The work that the public relations firms are doing can never drown the cries of millions of Zimbabweans, who are bearing the brunt of an administration that does not seem to have a clue on how to bring Zimbabwe back from the brink of the abyss.

Mnangagwa had a golden opportunity to restore Zimbabwe to its yesteryear glory, but he has wasted it by majoring on things that are quite peripheral and have no significance to the people of this country.

As legal scholar, Alex Magaisa calls it, the goodwill Mnangagwa had has been squandered on ornamental issues — that are nice to look at and admire, but in reality, have little value.

Just a bit of advice to Mnangagwa, if he is to take the country forward, he should dump the Political Actors Dialogue (Polad) that is packed with relevance-seeking political no hopers and engage in dialogue with MDC leader, Nelson Chamisa.

No matter how unpalatable it is, he needs to bend over backwards to make this happen.

While at it, he should also veto the Mopo Bill that is on his desk and ask Parliament to come up with a more modern democratic law.

The Zimbabwe Media Commission Bill and the Freedom of Information Bill must be killed before they get anywhere near his desk and again more progressive laws should replace Aippa.

In addition, he should just implement the Constitution as it is, instead of blaming sanctions for everything that is going wrong in Zimbabwe.

The reality is that sanctions are not going anywhere anytime soon, so Mnangagwa should concentrate on something that is within his power, rather than something he has no control over.

The Sadc day against sanctions is a hopeless endeavour.
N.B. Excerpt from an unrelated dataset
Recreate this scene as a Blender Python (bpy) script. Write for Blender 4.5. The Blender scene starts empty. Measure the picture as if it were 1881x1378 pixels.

It will not yield anything and Mnangagwa’s best chance of fixing Zimbabwe is to implement the Constitution.

Mnangagwa should also bring to an end his penchant for luxury travel and cut his trips because so far there is really nothing tangible to show for them.

He can take a cue from his South African counterpart, Cyril Ramaphosa, who cancelled a trip to the UN because he wanted to solve a problem back home.

There is no substitute for real reform and the sooner this government realises that, the better for Zimbabwe.